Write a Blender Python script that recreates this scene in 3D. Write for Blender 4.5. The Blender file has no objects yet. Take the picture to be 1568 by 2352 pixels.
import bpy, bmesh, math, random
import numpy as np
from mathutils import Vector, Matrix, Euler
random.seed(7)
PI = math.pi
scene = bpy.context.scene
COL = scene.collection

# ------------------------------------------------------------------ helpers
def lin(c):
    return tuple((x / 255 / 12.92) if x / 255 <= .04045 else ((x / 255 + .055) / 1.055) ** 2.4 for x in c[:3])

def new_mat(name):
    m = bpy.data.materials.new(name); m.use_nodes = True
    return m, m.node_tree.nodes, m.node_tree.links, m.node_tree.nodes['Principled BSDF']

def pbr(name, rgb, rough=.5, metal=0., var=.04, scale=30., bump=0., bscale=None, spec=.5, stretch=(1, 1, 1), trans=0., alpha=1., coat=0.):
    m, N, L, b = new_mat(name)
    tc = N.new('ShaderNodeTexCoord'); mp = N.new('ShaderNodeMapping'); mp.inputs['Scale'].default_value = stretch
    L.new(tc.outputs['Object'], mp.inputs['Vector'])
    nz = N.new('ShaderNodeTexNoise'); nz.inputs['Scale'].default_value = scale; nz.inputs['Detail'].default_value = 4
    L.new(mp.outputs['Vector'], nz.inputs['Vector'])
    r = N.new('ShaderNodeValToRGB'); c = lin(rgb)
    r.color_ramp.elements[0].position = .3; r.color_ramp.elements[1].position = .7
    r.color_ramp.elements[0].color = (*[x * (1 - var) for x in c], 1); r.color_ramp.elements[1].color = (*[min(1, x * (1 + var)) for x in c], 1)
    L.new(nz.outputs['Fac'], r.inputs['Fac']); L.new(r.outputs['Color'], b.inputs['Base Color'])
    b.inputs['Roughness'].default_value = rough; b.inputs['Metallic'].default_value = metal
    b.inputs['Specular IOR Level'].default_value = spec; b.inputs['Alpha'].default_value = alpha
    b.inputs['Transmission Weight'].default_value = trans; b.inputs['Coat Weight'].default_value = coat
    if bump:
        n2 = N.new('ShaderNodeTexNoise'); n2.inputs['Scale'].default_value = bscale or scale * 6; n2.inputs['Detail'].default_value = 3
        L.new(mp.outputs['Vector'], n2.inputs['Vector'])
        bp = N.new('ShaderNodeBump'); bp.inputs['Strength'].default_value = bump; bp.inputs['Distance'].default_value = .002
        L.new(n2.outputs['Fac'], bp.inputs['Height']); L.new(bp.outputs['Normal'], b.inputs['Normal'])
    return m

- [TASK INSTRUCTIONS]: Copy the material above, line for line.

- [FINISHED ANSWER]:
Write a Blender Python script that recreates this scene in 3D. Write for Blender 4.5. The Blender file has no objects yet. Take the picture to be 1568 by 2352 pixels.
import bpy, bmesh, math, random
import numpy as np
from mathutils import Vector, Matrix, Euler
random.seed(7)
PI = math.pi
scene = bpy.context.scene
COL = scene.collection

# ------------------------------------------------------------------ helpers
def lin(c):
    return tuple((x / 255 / 12.92) if x / 255 <= .04045 else ((x / 255 + .055) / 1.055) ** 2.4 for x in c[:3])

def new_mat(name):
    m = bpy.data.materials.new(name); m.use_nodes = True
    return m, m.node_tree.nodes, m.node_tree.links, m.node_tree.nodes['Principled BSDF']

def pbr(name, rgb, rough=.5, metal=0., var=.04, scale=30., bump=0., bscale=None, spec=.5, stretch=(1, 1, 1), trans=0., alpha=1., coat=0.):
    m, N, L, b = new_mat(name)
    tc = N.new('ShaderNodeTexCoord'); mp = N.new('ShaderNodeMapping'); mp.inputs['Scale'].default_value = stretch
    L.new(tc.outputs['Object'], mp.inputs['Vector'])
    nz = N.new('ShaderNodeTexNoise'); nz.inputs['Scale'].default_value = scale; nz.inputs['Detail'].default_value = 4
    L.new(mp.outputs['Vector'], nz.inputs['Vector'])
    r = N.new('ShaderNodeValToRGB'); c = lin(rgb)
    r.color_ramp.elements[0].position = .3; r.color_ramp.elements[1].position = .7
    r.color_ramp.elements[0].color = (*[x * (1 - var) for x in c], 1); r.color_ramp.elements[1].color = (*[min(1, x * (1 + var)) for x in c], 1)
    L.new(nz.outputs['Fac'], r.inputs['Fac']); L.new(r.outputs['Color'], b.inputs['Base Color'])
    b.inputs['Roughness'].default_value = rough; b.inputs['Metallic'].default_value = metal
    b.inputs['Specular IOR Level'].default_value = spec; b.inputs['Alpha'].default_value = alpha
    b.inputs['Transmission Weight'].default_value = trans; b.inputs['Coat Weight'].default_value = coat
    if bump:
        n2 = N.new('ShaderNodeTexNoise'); n2.inputs['Scale'].default_value = bscale or scale * 6; n2.inputs['Detail'].default_value = 3
        L.new(mp.outputs['Vector'], n2.inputs['Vector'])
        bp = N.new('ShaderNodeBump'); bp.inputs['Strength'].default_value = bump; bp.inputs['Distance'].default_value = .002
        L.new(n2.outputs['Fac'], bp.inputs['Height']); L.new(bp.outputs['Normal'], b.inputs['Normal'])
    return m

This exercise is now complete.